Сразу с утра я отправился разыскивать Александрянца, но нашел не его, а жену — грузинку Сулу с ее маленьким сыном Жориком. Они жили в маленькой клетушке, и Сулла всячески уговаривала меня ждать Жору, но я решил отправиться прямо в Управление 3-го отделения, которое располагалось в большом двухэтажном рубленом здании. Вообще наше строительство превратило заштатное село Циммермановку в населенный пункт почти городского вида, даже был построен клуб-кинотеатр вполне приличный.
Я разыскал ЧНТЗ и самого Казьмина, и если сказать, что я был окатан ушатом ледяной воды, то это еще слабо сказано. Казьмин сообщил мне, что никакой должности по линии ЧНТЗ он мне предоставить не может, причем никакой причины он мне не указал, а расспрашивать его и требовать каких-то объяснений я не считал возможным.
Вечером в квартире у Жоры мы долго обсуждали это событие, но никакого подходящего объяснения найти не смогли. Жора сообщил, что ссылка на отсутствие вакансий абсолютно несостоятельна, так как буквально в ближайшие дни начнется уже планово намеченное отбытие новых колонн дальше по трассе, а это означает и необходимость большого количества новых назначений, в том числе старших нормировщиков. При этом он предположил, что Казьмин опасается меня как возможного конкурента, но мне что-то не верилось в такую версию.

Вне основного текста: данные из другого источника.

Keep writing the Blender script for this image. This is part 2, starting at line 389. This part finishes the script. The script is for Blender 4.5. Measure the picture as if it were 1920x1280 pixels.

Как бы то ни было, вопрос о моей судьбе сводился к дилемме: уезжать или оставаться. У Жоры мнение категорическое: никуда не уезжать, если не берут в нормировщики, идти в бухгалтера. Это меня смущает, я уже почти три года не работаю в бухгалтерии, многое забылось, а главное — здесь совсем другая система учета. На Амгуни железную дорогу строил ГУЛАГ, получал финансирование из бюджета, а потом готовую дорогу передавал Министерству путей сообщения. Здесь же дорогу строило МПС, а ГУЛАГ только предоставлял рабочую силу, которая оплачивалась по нарядам, которых я понасочинял бесчисленное множество. Часть инженерно-технического персонала считалась работниками МПС, часть — работниками ГУЛАГа, а бухгалтерия была общая, но составляла два баланса со множеством документов по взаимоотношениям между ведомствами. С этими делами я был совершенно незнаком.